Stored items:
>>
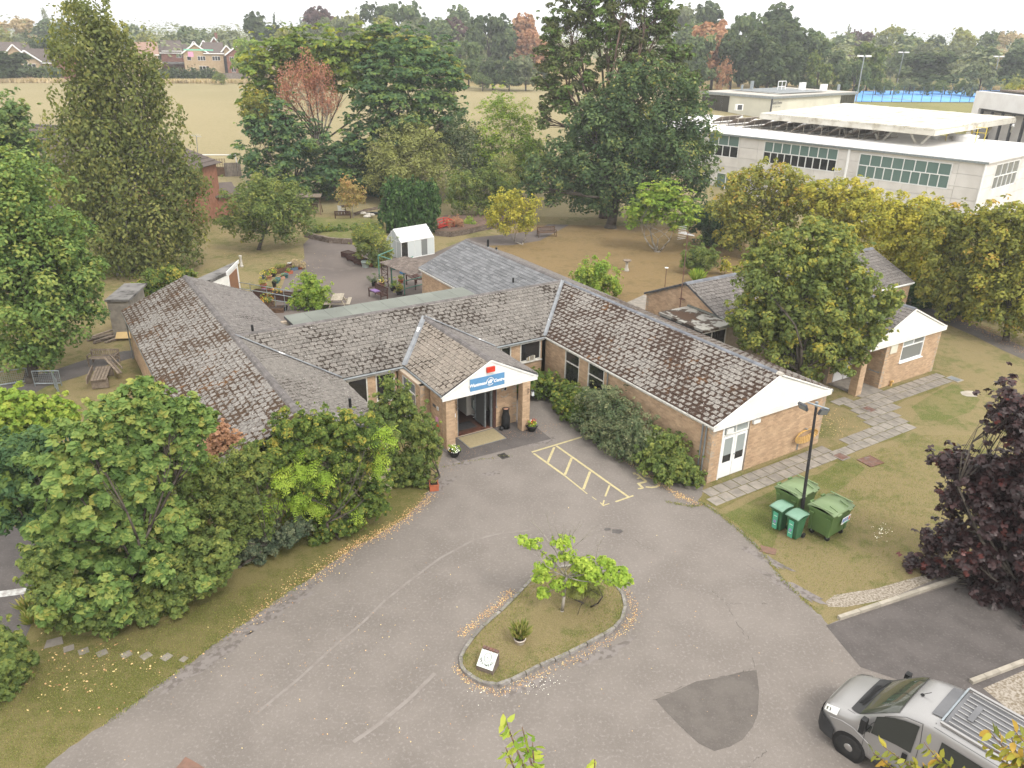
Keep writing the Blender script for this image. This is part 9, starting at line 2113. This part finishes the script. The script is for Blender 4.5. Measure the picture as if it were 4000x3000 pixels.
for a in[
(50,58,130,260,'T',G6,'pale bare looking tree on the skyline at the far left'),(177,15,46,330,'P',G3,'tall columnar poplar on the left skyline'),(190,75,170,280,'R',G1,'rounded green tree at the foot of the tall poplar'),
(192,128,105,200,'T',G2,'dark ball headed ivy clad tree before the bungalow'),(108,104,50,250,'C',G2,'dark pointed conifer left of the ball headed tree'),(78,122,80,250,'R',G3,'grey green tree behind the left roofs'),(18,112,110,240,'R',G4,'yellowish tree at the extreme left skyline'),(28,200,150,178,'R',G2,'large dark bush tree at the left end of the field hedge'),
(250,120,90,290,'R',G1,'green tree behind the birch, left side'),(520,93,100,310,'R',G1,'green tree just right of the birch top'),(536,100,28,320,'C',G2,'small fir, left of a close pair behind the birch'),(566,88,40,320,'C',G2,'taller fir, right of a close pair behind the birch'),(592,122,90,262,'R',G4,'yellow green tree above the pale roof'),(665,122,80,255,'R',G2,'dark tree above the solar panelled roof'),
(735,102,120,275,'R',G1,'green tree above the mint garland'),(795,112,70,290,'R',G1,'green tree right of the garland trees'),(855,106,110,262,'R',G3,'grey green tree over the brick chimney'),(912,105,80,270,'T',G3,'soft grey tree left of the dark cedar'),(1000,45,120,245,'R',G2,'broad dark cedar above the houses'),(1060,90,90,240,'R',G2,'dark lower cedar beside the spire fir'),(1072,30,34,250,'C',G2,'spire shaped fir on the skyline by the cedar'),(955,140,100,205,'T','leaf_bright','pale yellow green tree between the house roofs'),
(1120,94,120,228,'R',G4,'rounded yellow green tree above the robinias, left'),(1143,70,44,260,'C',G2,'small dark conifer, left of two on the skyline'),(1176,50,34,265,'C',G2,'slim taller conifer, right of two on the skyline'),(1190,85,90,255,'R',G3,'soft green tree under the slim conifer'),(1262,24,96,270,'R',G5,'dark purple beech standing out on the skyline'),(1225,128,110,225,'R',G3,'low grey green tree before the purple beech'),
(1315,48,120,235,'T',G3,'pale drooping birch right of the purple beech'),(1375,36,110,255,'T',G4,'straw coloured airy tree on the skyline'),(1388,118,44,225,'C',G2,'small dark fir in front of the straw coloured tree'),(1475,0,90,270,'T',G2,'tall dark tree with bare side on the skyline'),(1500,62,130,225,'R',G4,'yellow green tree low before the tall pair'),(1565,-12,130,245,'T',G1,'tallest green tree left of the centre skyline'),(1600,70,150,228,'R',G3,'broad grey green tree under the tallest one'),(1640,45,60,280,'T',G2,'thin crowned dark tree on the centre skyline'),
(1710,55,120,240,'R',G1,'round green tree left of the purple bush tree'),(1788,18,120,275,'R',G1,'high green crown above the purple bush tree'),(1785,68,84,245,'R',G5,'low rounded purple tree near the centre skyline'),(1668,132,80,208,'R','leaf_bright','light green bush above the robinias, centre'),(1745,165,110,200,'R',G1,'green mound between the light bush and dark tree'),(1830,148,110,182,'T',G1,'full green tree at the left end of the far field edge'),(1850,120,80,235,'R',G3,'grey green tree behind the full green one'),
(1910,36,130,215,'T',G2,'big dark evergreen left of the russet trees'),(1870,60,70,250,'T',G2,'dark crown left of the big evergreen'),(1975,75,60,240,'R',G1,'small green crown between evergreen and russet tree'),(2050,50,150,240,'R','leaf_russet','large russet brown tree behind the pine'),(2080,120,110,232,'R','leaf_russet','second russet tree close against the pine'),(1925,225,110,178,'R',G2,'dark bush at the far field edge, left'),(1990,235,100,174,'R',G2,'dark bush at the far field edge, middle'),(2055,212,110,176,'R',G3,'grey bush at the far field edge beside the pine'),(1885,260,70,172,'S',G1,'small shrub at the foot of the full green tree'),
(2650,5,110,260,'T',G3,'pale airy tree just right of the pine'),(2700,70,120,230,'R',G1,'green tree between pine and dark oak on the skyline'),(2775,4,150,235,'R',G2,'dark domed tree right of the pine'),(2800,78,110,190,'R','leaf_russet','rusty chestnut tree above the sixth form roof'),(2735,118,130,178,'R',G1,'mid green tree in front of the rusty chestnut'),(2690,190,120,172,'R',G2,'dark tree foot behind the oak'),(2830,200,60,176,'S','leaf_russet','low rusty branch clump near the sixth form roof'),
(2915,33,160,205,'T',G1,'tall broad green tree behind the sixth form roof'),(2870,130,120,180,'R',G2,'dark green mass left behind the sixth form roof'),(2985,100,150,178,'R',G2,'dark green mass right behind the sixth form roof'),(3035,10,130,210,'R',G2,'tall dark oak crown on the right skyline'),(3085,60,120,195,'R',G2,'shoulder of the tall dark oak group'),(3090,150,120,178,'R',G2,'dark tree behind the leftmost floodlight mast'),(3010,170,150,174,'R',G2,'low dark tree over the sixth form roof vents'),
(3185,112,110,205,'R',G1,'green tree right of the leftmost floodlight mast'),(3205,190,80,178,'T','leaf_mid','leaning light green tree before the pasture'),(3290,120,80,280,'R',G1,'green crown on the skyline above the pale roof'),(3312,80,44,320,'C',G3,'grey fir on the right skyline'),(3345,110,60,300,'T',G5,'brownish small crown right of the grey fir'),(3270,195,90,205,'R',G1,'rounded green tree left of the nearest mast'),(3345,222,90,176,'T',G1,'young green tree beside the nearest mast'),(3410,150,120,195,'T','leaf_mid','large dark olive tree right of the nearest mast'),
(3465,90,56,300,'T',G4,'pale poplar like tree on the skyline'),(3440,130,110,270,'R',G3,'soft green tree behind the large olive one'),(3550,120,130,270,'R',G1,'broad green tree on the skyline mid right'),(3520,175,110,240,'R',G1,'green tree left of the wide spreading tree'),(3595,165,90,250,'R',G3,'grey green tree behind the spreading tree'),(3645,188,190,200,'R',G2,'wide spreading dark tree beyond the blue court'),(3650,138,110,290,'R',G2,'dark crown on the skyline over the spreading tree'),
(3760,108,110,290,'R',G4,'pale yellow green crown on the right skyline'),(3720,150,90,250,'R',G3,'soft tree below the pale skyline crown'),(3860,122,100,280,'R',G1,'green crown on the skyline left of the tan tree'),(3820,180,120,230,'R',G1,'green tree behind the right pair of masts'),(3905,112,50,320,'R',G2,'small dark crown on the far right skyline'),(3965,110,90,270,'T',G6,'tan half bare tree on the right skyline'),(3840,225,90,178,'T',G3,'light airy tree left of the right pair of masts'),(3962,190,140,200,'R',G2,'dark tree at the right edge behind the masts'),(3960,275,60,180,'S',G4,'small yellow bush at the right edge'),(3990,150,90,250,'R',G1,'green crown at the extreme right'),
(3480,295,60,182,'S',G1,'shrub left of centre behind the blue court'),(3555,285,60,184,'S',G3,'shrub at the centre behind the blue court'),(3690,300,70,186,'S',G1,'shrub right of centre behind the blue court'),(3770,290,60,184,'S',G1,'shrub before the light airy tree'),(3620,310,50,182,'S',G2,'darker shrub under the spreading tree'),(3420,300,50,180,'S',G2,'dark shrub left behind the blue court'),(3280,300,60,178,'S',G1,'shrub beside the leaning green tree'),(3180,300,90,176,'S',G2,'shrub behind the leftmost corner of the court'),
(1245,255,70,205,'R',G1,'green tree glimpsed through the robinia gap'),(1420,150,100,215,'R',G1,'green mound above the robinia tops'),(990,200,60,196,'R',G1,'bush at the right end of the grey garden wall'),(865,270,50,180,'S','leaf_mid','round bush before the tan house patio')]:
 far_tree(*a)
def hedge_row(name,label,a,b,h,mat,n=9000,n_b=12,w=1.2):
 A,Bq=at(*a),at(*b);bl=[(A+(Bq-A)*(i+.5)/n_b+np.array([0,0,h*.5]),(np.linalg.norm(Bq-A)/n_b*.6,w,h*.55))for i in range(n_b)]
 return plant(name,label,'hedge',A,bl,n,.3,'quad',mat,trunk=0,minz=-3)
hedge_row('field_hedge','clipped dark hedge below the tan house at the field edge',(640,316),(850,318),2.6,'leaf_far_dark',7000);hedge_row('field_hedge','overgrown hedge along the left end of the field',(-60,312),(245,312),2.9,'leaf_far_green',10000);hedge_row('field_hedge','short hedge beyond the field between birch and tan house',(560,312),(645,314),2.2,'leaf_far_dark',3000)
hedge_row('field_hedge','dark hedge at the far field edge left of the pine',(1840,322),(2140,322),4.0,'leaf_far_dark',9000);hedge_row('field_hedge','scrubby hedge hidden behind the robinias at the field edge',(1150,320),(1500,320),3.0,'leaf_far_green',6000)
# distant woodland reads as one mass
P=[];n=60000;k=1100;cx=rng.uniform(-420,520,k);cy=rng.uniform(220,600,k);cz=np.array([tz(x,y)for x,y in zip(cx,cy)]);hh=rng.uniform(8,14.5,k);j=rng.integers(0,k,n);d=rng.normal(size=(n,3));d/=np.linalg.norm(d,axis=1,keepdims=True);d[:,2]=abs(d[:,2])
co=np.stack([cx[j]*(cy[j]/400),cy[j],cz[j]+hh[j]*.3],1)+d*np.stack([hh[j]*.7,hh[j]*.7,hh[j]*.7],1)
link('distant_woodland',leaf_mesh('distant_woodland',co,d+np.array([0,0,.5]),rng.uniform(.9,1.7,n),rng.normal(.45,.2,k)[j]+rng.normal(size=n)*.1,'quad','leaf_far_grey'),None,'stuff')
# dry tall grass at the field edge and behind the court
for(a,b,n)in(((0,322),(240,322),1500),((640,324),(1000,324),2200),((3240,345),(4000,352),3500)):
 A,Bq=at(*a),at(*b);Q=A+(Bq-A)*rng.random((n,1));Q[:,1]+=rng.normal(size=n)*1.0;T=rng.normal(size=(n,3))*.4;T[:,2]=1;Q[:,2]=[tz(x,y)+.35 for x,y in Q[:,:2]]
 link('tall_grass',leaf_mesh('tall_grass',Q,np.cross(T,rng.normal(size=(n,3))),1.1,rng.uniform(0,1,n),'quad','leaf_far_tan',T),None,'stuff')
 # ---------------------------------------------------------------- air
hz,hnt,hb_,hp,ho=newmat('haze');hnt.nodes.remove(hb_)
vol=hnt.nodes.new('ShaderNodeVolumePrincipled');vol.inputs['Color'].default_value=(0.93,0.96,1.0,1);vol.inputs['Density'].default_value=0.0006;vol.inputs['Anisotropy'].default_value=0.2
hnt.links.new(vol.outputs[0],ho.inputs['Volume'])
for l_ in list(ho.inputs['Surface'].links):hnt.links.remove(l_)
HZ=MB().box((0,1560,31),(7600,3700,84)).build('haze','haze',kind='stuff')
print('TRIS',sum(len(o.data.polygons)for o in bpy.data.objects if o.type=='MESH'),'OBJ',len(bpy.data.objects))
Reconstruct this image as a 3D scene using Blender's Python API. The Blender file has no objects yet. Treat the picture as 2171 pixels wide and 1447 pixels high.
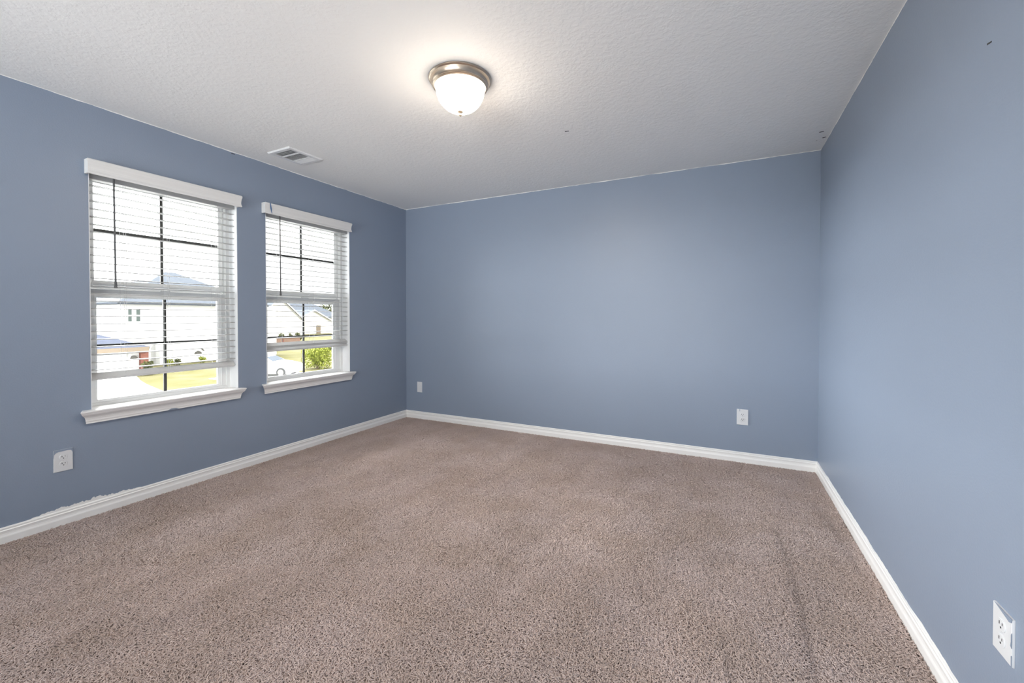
<<
* [Problem to solve]
Your task is to gather all lines from the entries above that hold the word "picture".

* [Completed task]
Keep writing the Blender script for this image. This is part 9, starting at line 2113. This part finishes the script. The script is for Blender 4.5. Measure the picture as if it were 4000x3000 pixels.
Reconstruct this image as a 3D scene using Blender's Python API. The Blender file has no objects yet. Treat the picture as 2171 pixels wide and 1447 pixels high.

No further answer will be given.